The article is a good read to me because there is erroneous information going around that if you simply recreate someone else's ad lib then you'll be free from legal recourse. This obviously isn't the case. They mention Patent law as well as Trademark law which makes this issue even more complex than I had previously thought. I wonder if someone could be denied the Copyright on an adlib but could be awarded the Trademark and/or Patent rights, or vice versa?:hmmm: I'm going to keep researching this subject and contact a few industry blogs and ask them to do some well researched and cited write-ups. I'm very surprised at the minimal amount of information there is about this subject considering how popular ad libs are amongst up and coming producers.
 
Copyright, Trademark, and Patent are creative protections, but they apply in different situations. So, a trademark or servicemark presumes the copyright inherently. Does that make sense? If not, I will try to explain it differently, but the gist is that they are "all the same, but all different." To Wit:

Trademark-- Applies to a business logo, catchphrase or slogan, or combination thereof that represents a business of some kind that has products or commodities for sale (goods).

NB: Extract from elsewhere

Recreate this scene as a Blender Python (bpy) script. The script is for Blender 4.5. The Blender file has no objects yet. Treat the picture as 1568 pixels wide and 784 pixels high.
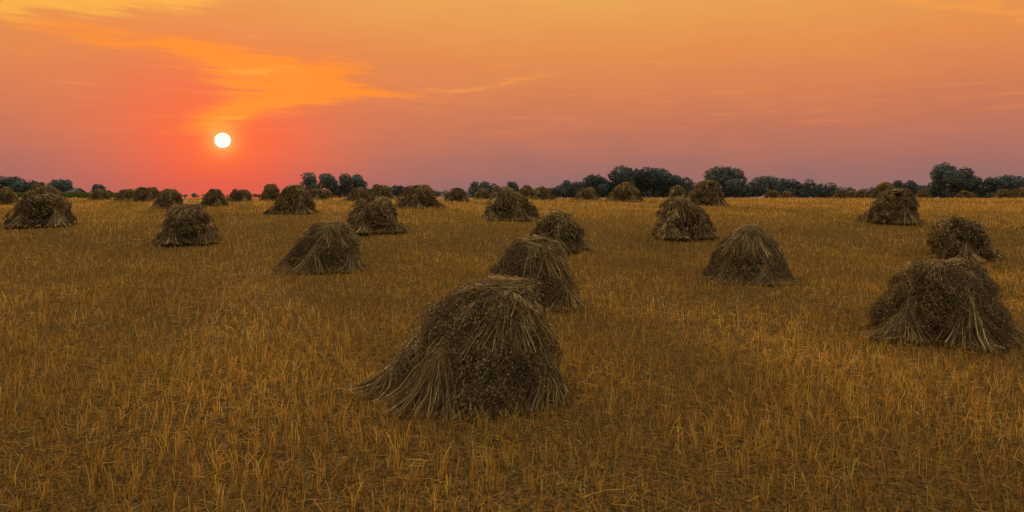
import bpy, math
import numpy as np
from mathutils import Vector
rng = np.random.default_rng(7)
scene = bpy.context.scene
scene.view_settings.view_transform = 'Standard'
scene.view_settings.look = 'None'
scene.view_settings.exposure = 0

def lin(r, g, b):
    f = lambda c: (c/255/12.92) if c/255 <= 0.04045 else ((c/255+0.055)/1.055)**2.4
    return (f(r), f(g), f(b), 1.0)

CAM_H = 2.7
# ------------------------------------------------------------------ terrain
_yd = np.array([-5000, 0, 10, 20, 24, 28, 32, 38, 50, 60, 5000.])
_dr = np.array([2.75, 2.7, 2.65, 2.52, 2.3, 1.95, 1.6, 1.3, 1.05, .92, .92+.0138*4940])
_ys = np.linspace(-100, 200, 1201)
_raw = np.interp(_ys, _yd, _dr)
_k = np.hanning(21); _k /= _k.sum()
_sm = np.convolve(np.pad(_raw, 10, mode='edge'), _k, mode='valid')
def gz(x, y):
    x = np.asarray(x, float); y = np.asarray(y, float)
    d = np.where((y > -90) & (y < 190), np.interp(y, _ys, _sm), np.interp(y, _yd, _dr))
    near = np.clip((70-np.abs(y))/30, 0, 1)
    return CAM_H - d + near*(0.035*np.sin(x*.31+1)*np.sin(y*.27+.4)+.02*np.sin(x*.9+y*.5))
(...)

Servicemark-- Basically the same as a trademark, but for businesses that deal in services, rather than goods or product.

Patent-- A protection for an invention (mechanical/physical realm) of some kind.

Patent Pending (Pat. Pend.)-- A patent that is in-process or has been applied for, but not granted yet, thus "pending."

Copyright-- A protection for any idea or creative/intellectual property that has been put in a physical form, but applied to "non-inventions" (so, more or less artwork of some kind-- visual arts, photography, creative writing, film/video productions, sound recordings, music, broadcasts, etc. etc.).

All (save Copyright) must be applied for with a specific legal process that usually involves attorneys; copyright on the other hand is for any creative idea (non-invention) that is taken out of your head and put into a fixed form. It is an automatic "given," but it is still best for a number of reasons to register your copyright. In the U.S., with the Library of Congress.

I hope that clears things up. I am not an attorney, and this should not be construed as "legal advice."